Somebody well worth reading.

The arrivistes with the new knowledge and the possessors of the existing knowledge are both in contact and in conflict, not least in terms of cultural violence, as defined by peace researcher Johan Galtung, as any aspect of a culture that can be used to legitimize violence.

In the era following Colm Cille, hymns appeared mixing Irish and Latin, illustrating the tension between the existing knowledge and the new knowledge. A famous one is associated with the Donegal monk Maol Íosa Ó Brolcháin, written in the macaronic form Latin, Irish, Irish, Latin.

Deus meus adiuva me
Tabhair dom do shearch, a Mhic ghil Dé
Tabhair dom do shearch, a Mhic ghil Dé
Deus meus adiuva me.

Ironically, in our age, it is the people before, the ones who hold to the story, the good news, broadcast by Colm Cille, who are most threatened by the arrival of the not-so-new knowledge of secularism and the post-modern technological tsunami driving it from the east. The 'people before' are experiencing a major transition as illustrated by the different stories we tell and live regarding birth control and the genders of the people with whom we have sexual congress. And by fundamentalist tellings of the story broadcast by Colm Cille, widespread in the world. Are these forms of re-interpretation, concrete outcomes of the legacy of Colm Cille?

Are we left with the foreshortened horizon offered by another French man, this time mathematician and philosopher, Blaise Pascal?

All of humanity's problems stem from man's inability to sit quietly in a room alone.

Or is it the case that an expansive, pilgrim impulse is required for transition to occur, through a blending of knowledge with and knowledge over?

If contemporary knowledge economists such as Bill Gates, Steve Jobs and Mark Zuckermann had sat quietly in a room, instead of galvanising multi-billion pound operations at Microsoft, Apple and Facebook, would we notice any difference in the fold and flux of the essential lives we lead?

And here I make a personal confession. I have not sat quietly in a room alone. I have travelled and worked, in particular in South-east Asia and in West Africa, in a late nineteen seventies' form of secular pilgrimage known as voluntary service, based on the presumption that my knowledge – my story - was better, and thus desirable, to the peoples I had the good fortune to live among.

I very quickly found that I gained more than I imparted. And that the pilgrimage of solidarity I was engaged in benefitted me more than it did the people I grew to know and cherish. Then, there are my plays and novels, films and other dramas – are they not pilgrimages of knowledge, thrust into the world, as knowledge with and knowledge over?

Let us finally consider two cultural manifestations of knowledge transition underway today, which we could interpret as concrete outcomes of the life and times of Colm Cille and many others.

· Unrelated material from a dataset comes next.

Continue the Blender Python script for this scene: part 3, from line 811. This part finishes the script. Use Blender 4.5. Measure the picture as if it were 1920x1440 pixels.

Following an imperial model developed as The British Council - French, Spanish, Portuguese, Italian, German and American instances exist - the Chinese state is bringing a new story - their own good news - all across the world with the establishment of Confucius Institutes. These are contemporary centres of learning, with modern zealots teaching and writing, sharing and advancing the good news they hold to. A number of them are open in Ireland currently, including one in Coleraine. Rooted in the life and work of the sage Confucius – we can readily see parallels with Colm Cille, I suggest – the centres do not offer transcendence but culture, language and, of course, possibilities for trade and enterprise. For pilgrimage read trade mission. This is a new story, coming our way and currently in contest with the stories we already have.

Another instance of the new story, present in a pilgrimage of a sporting character, is the arrival of numerous new owners of British soccer clubs. The contest between the new owners' story of what soccer is - a corporate manifestation of leisure consumerism - and the old story of a locale of social class and regional identity, grounded in participatory sporting rivalries - is most obvious in the case of Cardiff City Football Club.


Traditionally known as The Blue Birds, the new Malaysian Chinese owners, with their new story, changed the club shirt colours to red, a symbol of good fortune in the east. The transition is partial currently. At home games, red club shirts are visible underneath blue jackets as the two stories of Cardiff City Football Club contend in the crowded stands.

I offer these as two contemporary, concrete outcomes of the life and times of Colm Cille. And of many other people who took new knowledge - knowledge with and knowledge over - to distant places and set them with and against existing knowledges – stories – in those places.

Can we now re-interpret Colm Cille's legacy through these lenses, labelled knowledge with and knowledge over? If Colm Cille had stayed in the house, would we be talking about him today?

Would we be seeking concrete outcomes from his life in order to re-interpret them? Would we be different? Better?

I'm back to the pragmatist Richard Rorty again when he says that

modern, literate, secular societies depend on the existence of reasonably concrete, optimistic and plausible political scenarios and that in order to retain social hope, members of such a society need to be able to tell themselves a story about how things might get better.

In wishing you and this convention all good wishes, let me close with a nod to an earlier creative convention, Fairport Convention, fronted by the miraculous Sandy Denny, who sang

Who knows where the time goes, who knows where the time goes.
I am back at the river, as always, the river Foyle; swept up there in the flux and fold of time; past then, present now and future always.

Songwriter Eamon Friel writes
How can the river be where it was
When it's forever running away?

The Pictish couple; the people before; us – we are beside the river, a site of departure and return. We shelter from the rain, share stories we create; and stand on our heads.

Thank you. And good luck. Go raibh maith agaibh agus ádh mór.